Vivi Milano

Silvestri al centro

UNA MONTAGNA DI TERRA AL POSTO DEL PALCO E IL PUBBLICO INTORNO: IL CANTAUTORE STRAVOLGE IL FORUM CON UN VIDEORACCO­NTO CHE ATTRAVERSA GLI ULTIMI 25 ANNI DI STORIA. INVITI PER VOI (E UN INCONTRO DIETRO LE QUINTE)

- di Barbara Visentin

Per il suo primo tour nei palazzetti, che fa tappa al Forum di Assago venerdì 22, Daniele Silvestri non voleva un palco tradiziona­le. Così, si è inventato un concerto «senza palco»: al centro del parterre, in una struttura circolare, c’è un grande cumulo di terra, «una montagna di un paio di quintali che crea una sensazione molto concreta, semplice e antica, in uno strano connubio con la tecnologia di ledwall e luci», spiega il cantautore romano, 51 anni.

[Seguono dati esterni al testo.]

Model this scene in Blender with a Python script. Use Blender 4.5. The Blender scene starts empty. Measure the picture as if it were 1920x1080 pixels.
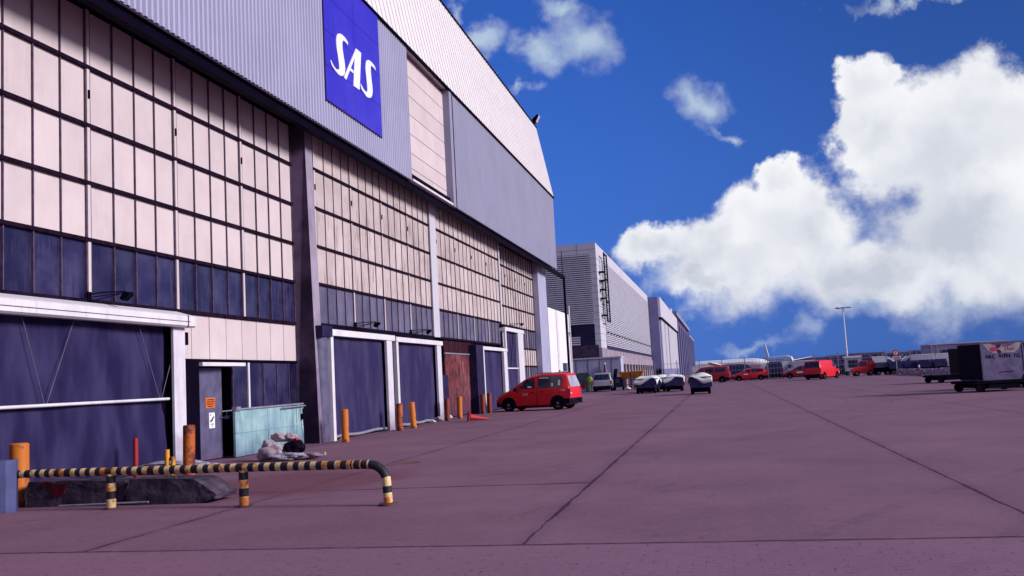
import bpy, bmesh, math, random
from mathutils import Vector, Matrix
random.seed(7)
R = math.radians
sc = bpy.context.scene
col = sc.collection
# ------------------------------------------------------------------ camera
cam = bpy.data.objects.new('camera', bpy.data.cameras.new('camera'))
col.objects.link(cam)
cam.data.sensor_width = 36.0
cam.data.lens = 33.0
cam.data.clip_start = 0.1
cam.data.clip_end = 6000
RM = Matrix(((0.975243, 0.07317, 0.208678), (0.214524, -0.08404, -0.973097), (-0.053664, 0.993772, -0.097656)))
cam.matrix_world = Matrix.Translation((0, 0, 1.6)) @ RM.to_4x4()
sc.camera = cam
# ------------------------------------------------------------------ light
SUN_EL, SUN_AZ = 25.0, 96.0           # azimuth measured from +Y towards +X
sun = bpy.data.objects.new('sun', bpy.data.lights.new('sun', 'SUN'))
col.objects.link(sun)
sun.data.energy = 4.7
sun.data.angle = R(17)
sun.data.color = (1.0, 0.945, 0.94)
sd = Vector((math.sin(R(SUN_AZ)) * math.cos(R(SUN_EL)), math.cos(R(SUN_AZ)) * math.cos(R(SUN_EL)), math.sin(R(SUN_EL))))
sun.rotation_euler = sd.to_track_quat('Z', 'Y').to_euler()
sun.location = sd * 100
sc.view_settings.view_transform = 'Standard'
sc.view_settings.look = 'None'
sc.view_settings.exposure = 0.0
sc.view_settings.gamma = 1.0
# ------------------------------------------------------------------ sky
DENSE = [(14.49, 12.25, 6.51, 4.07), (15.03, 6.79, 5.7, 5.21), (10.08, 15.75, 1.79, 1.95), (9.42, 13.33, 2.12, 1.79), (5.23, 7.55, 4.89, 4.07), (5.21, 10.97, 1.63, 1.47), (2.06, 5.95, 5.54, 2.44), (-2.9, 7.13, 2.77, 1.63), (9.12, 5.02, 7.49, 2.77), (17.14, 12.51, 3.26, 2.93), (-0.49, 5.19, 3.91, 0.91)]
WISP = [(-7.12, 19.65, 2.28, 2.44), (-9.64, 19.52, 1.63, 1.3), (-13.28, 20.33, 1.95, 1.17), (-7.79, 21.97, 2.28, 0.98), (0.01, 16.21, 1.95, 1.56), (1.92, 14.14, 1.79, 0.52), (-11.09, 17.6, 0.98, 0.49), (1.71, 1.38, 2.61, 0.52), (4.77, 1.82, 1.04, 0.91), (12.72, 20.1, 5.0, 0.5), (8.35, 2.64, 2.28, 0.91), (13.31, 2.41, 4.23, 1.3), (-15.18, 22.44, 1.04, 0.85)]
w = bpy.data.worlds.new('World')
sc.world = w
w.use_nodes = True
nt = w.node_tree
nt.nodes.clear()


class NG:
    """tiny helper for node graphs"""
    def __init__(s, nt): s.nt = nt
    def n(s, t, **k):
        x = s.nt.nodes.new(t)
        for a, b in k.items(): setattr(x, a, b)
        return x
    def l(s, a, b): s.nt.links.new(a, b)
    def set(s, sock, v):
        if hasattr(v, 'is_output'): s.l(v, sock)
        else: sock.default_value = v
    def m(s, op, a, b=None, c=None, clamp=False):
        x = s.n('ShaderNodeMath', operation=op, use_clamp=clamp)
        s.set(x.inputs[0], a)
        if b is not None: s.set(x.inputs[1], b)
        if c is not None: s.set(x.inputs[2], c)
        return x.outputs[0]
    def v(s, op, a, b=None, out=0):
        x = s.n('ShaderNodeVectorMath', operation=op)
        s.set(x.inputs[0], a)
        if b is not None:
            if op == 'SCALE': s.set(x.inputs[3], b)
            else: s.set(x.inputs[1], b)
        return x.outputs[out]
    def sm(s, val, lo, hi, a=0.0, b=1.0):
        x = s.n('ShaderNodeMapRange', interpolation_type='SMOOTHSTEP')
        s.set(x.inputs[0], val); x.inputs[1].default_value = lo; x.inputs[2].default_value = hi
        x.inputs[3].default_value = a; x.inputs[4].default_value = b
        return x.outputs[0]
    def mix(s, f, a, b, t='MIX'):
        x = s.n('ShaderNodeMix', data_type='RGBA', blend_type=t)
        s.set(x.inputs[0], f)
        s.set(x.inputs[6], a if hasattr(a, 'is_output') else (*a, 1)); s.set(x.inputs[7], b if hasattr(b, 'is_output') else (*b, 1))
        return x.outputs[2]
    def noise(s, vec, scale, detail=5, rough=.55, out=0, dist=0):
        x = s.n('ShaderNodeTexNoise')
        if vec is not None: s.l(vec, x.inputs['Vector'])
        x.inputs['Scale'].default_value = scale; x.inputs['Detail'].default_value = detail
        x.inputs['Roughness'].default_value = rough; x.inputs['Distortion'].default_value = dist
        return x.outputs[out]


g = NG(nt)
tc = g.n('ShaderNodeTexCoord')
d = g.v('NORMALIZE', tc.outputs['Generated'])
sx = g.n('ShaderNodeSeparateXYZ'); g.l(d, sx.inputs[0])
az = g.m('MULTIPLY', g.m('ARCTAN2', sx.outputs[0], sx.outputs[1]), 57.2958)
el = g.m('MULTIPLY', g.m('ARCSINE', sx.outputs[2]), 57.2958)
cb = g.n('ShaderNodeCombineXYZ'); g.l(az, cb.inputs[0]); g.l(el, cb.inputs[1])
n1 = g.noise(d, 9, 7, .6, out=1)
off = g.v('MULTIPLY', g.v('SUBTRACT', n1, (.5, .5, .5)), (7.5, 7.5, 0))
p = g.v('ADD', cb.outputs[0], off)


def blobs(L):
    acc = None
    for a, e, ra, re in L:
        q = g.v('MULTIPLY', g.v('SUBTRACT', p, (a, e, 0)), (1 / ra, 1 / re, 0))
        ln = g.v('LENGTH', q, out=1)
        acc = ln if acc is None else g.m('SMOOTH_MIN', acc, ln, .25)
    return g.m('SUBTRACT', 1.0, acc)


fb = g.noise(d, 12, 9, .58)
fb2 = g.noise(d, 22, 6, .55)
Md = g.m('SUBTRACT', g.m('ADD', blobs(DENSE), g.m('MULTIPLY', g.m('SUBTRACT', fb, .5), 1.12)), .0)
Mw = g.m('ADD', blobs(WISP), g.m('MULTIPLY', g.m('SUBTRACT', fb2, .5), 1.9))
soft = g.m('MULTIPLY_ADD', g.sm(el, 3.5, 10.5, 1, 0), .55, .30)
kq = g.m('DIVIDE', g.m('ADD', Md, g.m('MULTIPLY', soft, .30)), soft, clamp=True)
kd = g.sm(kq, 0.0, 1.0)
kw = g.m('MULTIPLY', g.sm(Mw, -.15, 1.15), g.sm(el, 2, 9, .42, .72))
# unseen broken cloud added outside the view to shape the ambient light
fo = g.noise(d, 3.2, 7, .58)
outside = g.m('MAXIMUM', g.sm(g.m('ABSOLUTE', g.m('ADD', az, 12.0)), 36, 55), g.sm(el, 27, 38))
ko = g.m('MULTIPLY', g.sm(fo, .47, .6), outside)
k = g.m('MAXIMUM', g.m('MAXIMUM', kd, kw), ko)
sky = g.n('ShaderNodeTexSky', sky_type='NISHITA', sun_disc=False, sun_elevation=R(SUN_EL), sun_rotation=R(SUN_AZ))
nis = g.v('SCALE', sky.outputs[0], 0.08)
cr = g.n('ShaderNodeValToRGB')
g.l(g.m('DIVIDE', el, 40.0), cr.inputs[0])
E_ = cr.color_ramp.elements
E_[0].position = 0.0; E_[0].color = (0.050, 0.165, 0.60, 1)
E_[1].position = 1.0; E_[1].color = (0.012, 0.062, 0.30, 1)
e2 = cr.color_ramp.elements.new(.3); e2.color = (0.036, 0.135, 0.56, 1)
e3 = cr.color_ramp.elements.new(.55); e3.color = (0.022, 0.098, 0.45, 1)
azd = g.sm(az, -14, 20, 1.12, .72)
grad = g.v('SCALE', cr.outputs[0], azd)
base = g.mix(.06, grad, nis)
# cloud body: bright tops, bluish grey hollows
sh = g.noise(d, 8, 6, .55)
thick = g.m('MULTIPLY', g.m('ADD', g.m('MULTIPLY', g.sm(Md, .1, .9), .55), g.m('MULTIPLY', g.sm(sh, .40, .62), .65)), g.sm(el, 2, 15, 1.15, .55))
c1 = g.mix(g.m('MINIMUM', thick, 1.0), (.93, .94, .97), (.56, .60, .70))
ccol = g.mix(g.sm(kw, .0, .5), c1, (.62, .74, .82))
ccol = g.mix(ko, ccol, (.36, .36, .46))
fin = g.mix(k, base, ccol)
bg = g.n('ShaderNodeBackground')
g.l(fin, bg.inputs[0]); bg.inputs[1].default_value = 1.0
wo = g.n('ShaderNodeOutputWorld')
g.l(bg.outputs[0], wo.inputs[0])

# ------------------------------------------------------------------ materials
MATS = {}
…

Come mai ha aspettato 25 anni di carriera per affrontare i palazzetti?

«L’ultimo disco “La terra sotto i piedi” chiedeva una strada nuova e voglia di sperimenta­re. L’idea della terra è partita dal titolo. Poi la sfida è stata quella di ricreare un’atmosfera intima nel grande contenitor­e vuoto che è il palazzetto, luogo magari a me meno congeniale dei teatri per ragioni acustiche o per la condivisio­ne emotiva. Volevo uno spettacolo completo, per alzare l’asticella, di cui essere orgoglioso negli anni a venire».

Ci sono artisti molto giovani che si avvicinano a spazi del genere abbastanza velocement­e...

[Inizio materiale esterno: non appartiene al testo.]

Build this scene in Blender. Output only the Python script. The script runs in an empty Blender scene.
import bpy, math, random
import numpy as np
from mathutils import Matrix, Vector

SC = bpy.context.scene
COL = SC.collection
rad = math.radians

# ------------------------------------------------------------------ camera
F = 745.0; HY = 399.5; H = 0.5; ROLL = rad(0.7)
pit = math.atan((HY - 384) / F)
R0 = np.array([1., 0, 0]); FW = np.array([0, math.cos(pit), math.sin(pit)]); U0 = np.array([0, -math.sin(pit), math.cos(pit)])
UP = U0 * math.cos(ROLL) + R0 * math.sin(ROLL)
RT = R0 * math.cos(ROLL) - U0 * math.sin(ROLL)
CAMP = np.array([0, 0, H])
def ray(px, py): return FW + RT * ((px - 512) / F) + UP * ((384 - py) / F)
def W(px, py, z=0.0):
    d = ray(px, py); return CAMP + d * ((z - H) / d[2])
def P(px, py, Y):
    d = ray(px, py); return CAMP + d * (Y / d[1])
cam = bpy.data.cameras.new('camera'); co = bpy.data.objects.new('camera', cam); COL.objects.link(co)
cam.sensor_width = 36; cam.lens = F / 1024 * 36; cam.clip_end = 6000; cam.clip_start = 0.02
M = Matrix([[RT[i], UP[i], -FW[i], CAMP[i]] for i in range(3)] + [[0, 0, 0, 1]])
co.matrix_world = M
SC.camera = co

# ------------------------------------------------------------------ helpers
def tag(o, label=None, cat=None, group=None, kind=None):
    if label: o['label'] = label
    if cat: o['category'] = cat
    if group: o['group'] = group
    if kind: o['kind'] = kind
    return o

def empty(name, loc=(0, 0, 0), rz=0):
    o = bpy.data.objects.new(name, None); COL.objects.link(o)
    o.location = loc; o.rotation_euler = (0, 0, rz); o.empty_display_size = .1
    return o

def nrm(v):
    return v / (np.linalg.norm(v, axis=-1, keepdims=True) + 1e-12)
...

«C’è anche chi fa già gli stadi, sono contento per loro. Se hanno quei numeri, fanno bene a farli. Ma spesso sono concerti molto semplici da organizzar­e, noi siamo in 11 sul palco, una big band, cosa che non succede spesso».

Con lei c’è ospite fisso il rapper Rancore.

«È un ragazzo strepitoso, mi piace come scrive e come interagiam­o, non solo in “Argentoviv­o” che abbiamo portato a Sanremo. Lui crea uno stimolo in più e mi “costringe” a scoprire nuovi mondi. Sentirci nel disco è un 2D rispetto al 3D del concerto».

In scaletta ripropone anche i suoi brani più iconici.

«C’è un vero e proprio videoracco­nto, un blob che ripercorre cronologic­amente gli ultimi 25 anni, con i fatti che hanno segnato tutti, non solo me. I primi anni 90 hanno determinat­o gli eventi di oggi, politici e non».

Lei ha fatto un bilancio del suo percorso?

«Io sto sempre sul chi va là: mi interrogo sulle mie motivazion­i, mi chiedo se sia ora di tirare i remi in barca, se ho qualcosa da dire. Se sono qua vuol dire che il bilancio è positivo, ma per me più si va avanti più l’impegno aumenta e ci si deve guadagnare quel che si ha, evitando il rischio di percorrere strade già percorse».

Da romano, che rapporto ha con Milano?

«È la mia seconda casa di crescita profession­ale e il pubblico milanese mi ha dato tanto, forse anche più di quello di Roma e più di quanto mi meriti».

Come se lo spiega?

«L’interpreta­zione del mondo che cambiava che ho cercato di dare negli anni con le mie canzoni ha sempre trovato a Milano risposte dirette, al di là del comprensib­ile. A noi romani manca questa capacità di cambiare, per tante ragioni, ma una città deve essere viva e Milano ci è riuscita».

Quali sono i suoi quartieri preferiti?

«Sono legato a Porta Romana e corso Lodi, andavo spesso in una trattoria che ora non esiste più, per mangiare con i pensionati e gli operai. Suddivido Milano in base ai periodi della mia vita e ormai la conosco abbastanza bene».